Best Movie I Saw This Week: Wallace And Grommit And The Curse Of The Wererabbit. This movie was rated G (I think) and I haven't laughed this hard at a movie in a while. How could a dog, a claymation dog, steal the scene every time? Grommit doesn't talk (which makes sense because dogs don't) but the expressions on his face say it all. This movie had several themes that were just great. One is the humane and ethical treatment of animals and hunting is bad. Which is all right but I don't subscribe to that 100 percent. The other, which I do subsribe to fully is that of making a big deal out of something that might seem important on the surface but really is not. Like the townspeople in this movie are all hyped up about growing the biggest vegetables so they can win a golden carrot at the fair. But The Wererabbit ate all of them, so the town was in a tizzy. Nobody mentioned that by losing their vegetables somebody would starve, so was it really important that a giant carrot was gone?

Book I'm Reading This Week: The Glass Castle by Jeanette Walls. I've read this before and I've commented on this before. I was so broke I had to pull down old books off the shelf instead of buy a new one.

Best Song I Heard: We went to the Korn Family Values Concert two weeks ago. I loved it! But listening to music like that for ten hours straight has is pitfalls. For one, I felt like my cage was thouroghly rattled. It is SO LOUD it vibrates your ribcage and your poor liver is doing it's best to process all that beer and it's getting all shook up too. Bands like Deadsy, Flyleaf, Bury Your Dead, Direnger, and Stone Sour were there. But my personal fave was Ten Years. Wasteland (Good Intentions) was a STANDOUT and my favorite moment of the whole day. I want to say that Korn was the highlight, but sadly for me, we had to LEAVE before they finished because my boyfriend started getting sick! This was the whole reason I wanted to come here! To see Korn! And lightweight pansyboy can't hold his liquor anymore! Sigh. Oh well. I still had a FUCKIN BLAST.

Top News Story: The Crocodile Hunter died this week of a stingray attack. That's the big story. Oh, and CNN will re-broadcast it's news coverage of 9/11 on the fifth anniversary of 9/11 which is this Monday. I have to work all day, but I wish I could watch. Is that wrong? I have to ask myself, is it because I want to remember, or because it's like the car wreck you can't stop staring at?

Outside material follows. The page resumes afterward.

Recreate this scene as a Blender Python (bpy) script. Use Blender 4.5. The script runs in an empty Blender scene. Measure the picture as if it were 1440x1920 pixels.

I love Bill Maher and his show. Interestingly, my ultra-conservative mother had just one comment about him: He's too mean. She's right. He is too mean, Even I think that! But I was shocked that she didn't say that he was evil and what's wrong with this country, etc. But anyway, of all people, Rob Thomas of overrated or underrated depending on your opinion, 90's band Matchbox 20 (which I always liked by the way, but you can only take them in small doses because the lyrics are all so depressing!)said the BEST THING last nite. When talking about the Iraq war he said something like this: Let's say somebody has a really dirty house and it's your job to clean it. You can take one look at it and decide that it's too messed up and walk away. Or you can decide that it's too dirty to work on, but you take their cable and plumbing and then walk away. And Bill said: That's a great analogy of Hitler's fascism too! Funny. And Sad, But True.

And with this segue, I will be making my last comment of this post. I think Magni should win RockStar Supernova. He's the best, and has been since day one.